Música e religiosidade do bloco Ilê Aiyê em São Paulo
Daniel Mello/Agência Brasil
Na primeira vez que o bloco do Ilê Aiyê desfilou pelas ruas de Salvador, os participantes temiam que o cortejo de carnaval fosse interrompido pela repressão policial. Era época da ditadura militar e a própria existência do grupo, fundado no ano anterior, em novembro de 1974, era uma forma de protesto à prática dos blocos tradicionais de não permitirem negros nos desfiles.
“Nos anos 1970, você assumir que era de candomblé, assumir que era negro, era muito difícil”, relembra Antonio Carlos dos Santos, mais conhecido como Vovô, um dos fundadores do Ilê. O depoimento faz parte da mostra que relembra os 44 anos do bloco, chamado de “o mais belo dos belos”, aberta hoje (3) no Itaú Cultural, na Avenida Paulista, região central da capital.
Integrado apenas por negros, o bloco continuou alegrando as ruas da capital baiana e se tornou referência no resgate da memória da resistência negra. “Houve uma migração de estudantes de escola pública e privada para virem ao Curuzu [bairro popular de Salvador] saber quem eram essas personagens que a gente tanto cantava. Isso não estava na historiografia oficial, os professores não sabiam”, conta em vídeo a diretora da agremiação, Arany Santana, sobre as músicas que celebravam figuras como Dandara e Zumbi dos Palmares.
História em quatro cores
A ocupação Ilê Aiyê foi disposta no espaço cultural a partir das quatro cores do bloco. Começa pelo preto, trazendo as histórias das pessoas que construíram o grupo. Nessa parte, é possível ouvir a voz de Luedji Luna interpretando Luz cantada a capela, uma das composições do bloco. A trilha sonora é composta ainda pelo som do mar e com a menção a nomes importantes da luta antirracista. Fotos apresentam Mãe Hilda Jitolu, mãe de Vovô, ialorixá e também fundadora da agremiação, que morreu em 2009.
O vermelho vem em seguida, invocando a luminosidade do candomblé e da cultura negra. Com depoimentos dos integrantes do bloco, o visitante pode conhecer as crenças do grupo. Projeções mostram o carnaval e os tambores do Ilê.
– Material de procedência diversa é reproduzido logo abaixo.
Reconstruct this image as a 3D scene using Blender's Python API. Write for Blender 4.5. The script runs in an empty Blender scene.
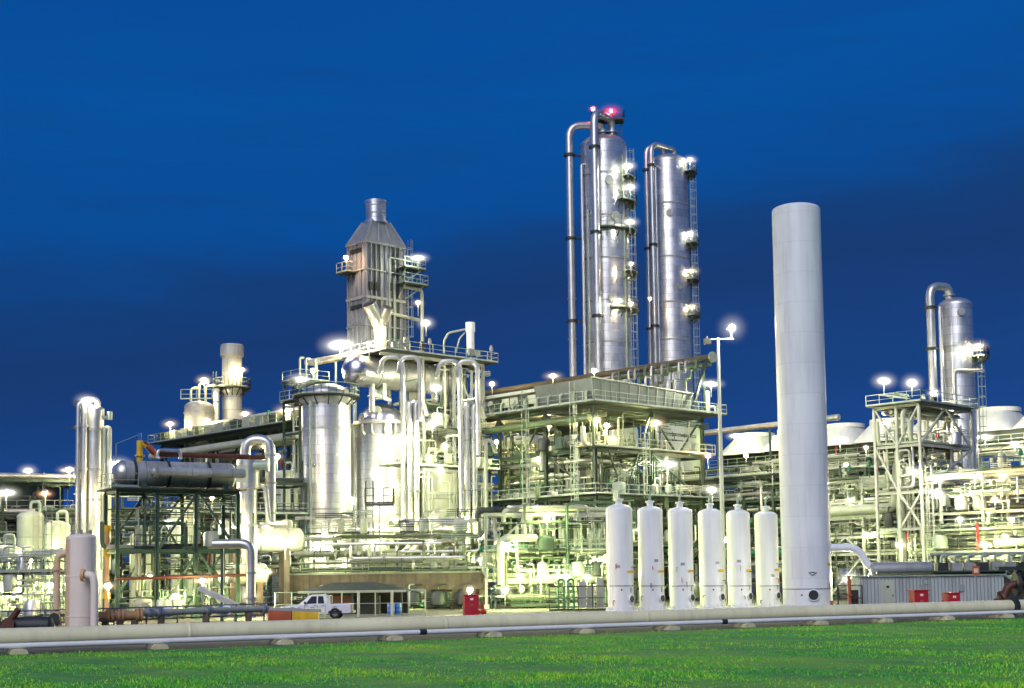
import bpy, bmesh, math, random
import numpy as np
from mathutils import Vector, Matrix
PI = math.pi
R = math.radians
scene = bpy.context.scene
COL = scene.collection
random.seed(7)

# ---------------------------------------------------------------- camera
F = 1400.0                      # focal length in pixels of a 1024 wide frame
EYE = Vector((0, 0, 2.8))
PITCH, ROLL, SHIFT = 4.4, -0.8, 126.0
cam_d = bpy.data.cameras.new('camera')
cam = bpy.data.objects.new('camera', cam_d)
COL.objects.link(cam)
CM = Matrix.Rotation(R(90 + PITCH), 3, 'X') @ Matrix.Rotation(R(ROLL), 3, 'Z')
cam.matrix_world = Matrix.Translation(EYE) @ CM.to_4x4()
cam_d.sensor_width = 36.0
cam_d.lens = F / 1024 * 36
cam_d.shift_y = SHIFT / 1024
cam_d.clip_start = 0.5
cam_d.clip_end = 6000
scene.camera = cam

def W(px, py, d):
    """world point at depth y = d that stands where the survey pixel says"""
    v = CM @ Vector(((px - 512) / F, (344 - py + SHIFT) / F, -1))
    return EYE + v * (d / v.y)

def X(px, d, py=560): return W(px, py, d).x
def Z(py, d, px=512): return W(px, py, d).z
def M(npx, d): return npx * d / F

ROT = R(43)                     # the plant grid: A runs right and away, B left and away
DA = Vector((math.cos(ROT), math.sin(ROT), 0))
DB = Vector((-math.sin(ROT), math.cos(ROT), 0))

class Frame:
    """plant grid frame with its near corner on a surveyed ground point"""
    def __init__(s, px, d, rot=ROT, py=560):
        s.o = Vector((X(px, d, py), d, 0)); s.rot = rot
        s.a = Vector((math.cos(rot), math.sin(rot), 0)); s.b = Vector((-math.sin(rot), math.cos(rot), 0))
    def _len(s, px, dr, off):
        t = (px - 512) / F
        o = s.o + off
        return (t * o.y - o.x) / (dr.x - t * dr.y)
    def u(s, px, v=0): return s._len(px, s.a, s.b * v)
    def v(s, px, u=0): return s._len(px, s.b, s.a * u)
    def p(s, u, v, z=0): return s.o + s.a * u + s.b * v + Vector((0, 0, z))

# ---------------------------------------------------------------- materials
MATS = {}
def nodes(m):
    m.use_nodes = True
    nt = m.node_tree
    return nt, nt.nodes, nt.links, nt.nodes['Principled BSDF']

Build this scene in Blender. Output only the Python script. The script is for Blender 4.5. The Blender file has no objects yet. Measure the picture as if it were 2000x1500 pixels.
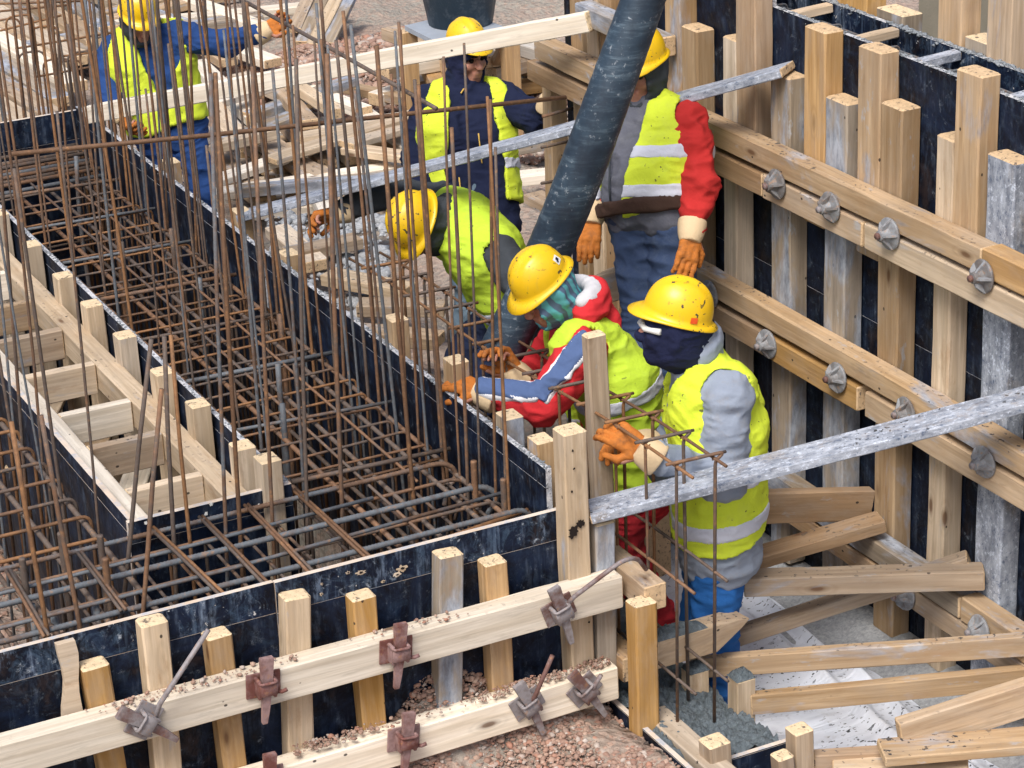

É possível ver documentos originais, croquis dos carros alegóricos e recortes de jornal repassando a trajetória do grupo.
A beleza é representada pelo amarelo. São mostrados os padrões dos tecidos que fizeram parte do figurino do Ilê em seus 44 carnavais. Também é lembrado o concurso da Noite da Beleza Negra, que todos os anos elege dentro da comunidade a Deusa do Ébano, rainha responsável por conduzir a folia.
A paz e a cura compõe o eixo branco da exposição. Aqui o visitante pode conhecer os projetos afirmativos do bloco, como a Band’Erê, destinada a formar jovens que depois farão parte dos desfiles. Há ainda os Cadernos de Educação, proposta idealizada pelo poeta e professor Jônatas Conceição e pela pesquisadora Maria de Lourdes Siqueira. A partir dessa proposta, é compartilhada com a comunidade as investigações feitas sobre o tema do ano do bloco, que também enriquece o trabalho dos compositores da agremiação.
Shows
A programação conta ainda com duas apresentações, na sexta-feira (5) e sábado (6), com 17 componentes do Ilê e Jéssica Nascimento, Deusa do Ébano deste ano. Os shows vão ocorrer no Auditório do Ibirapuera, zona sul paulistana. São convidados, os grupos paulistanos Ilú Obá De Min e Ilú Inã, além das cantoras baianas Xênia França e Luedji Luna. Os ingressos custam entre R$ 30 e R$ 15.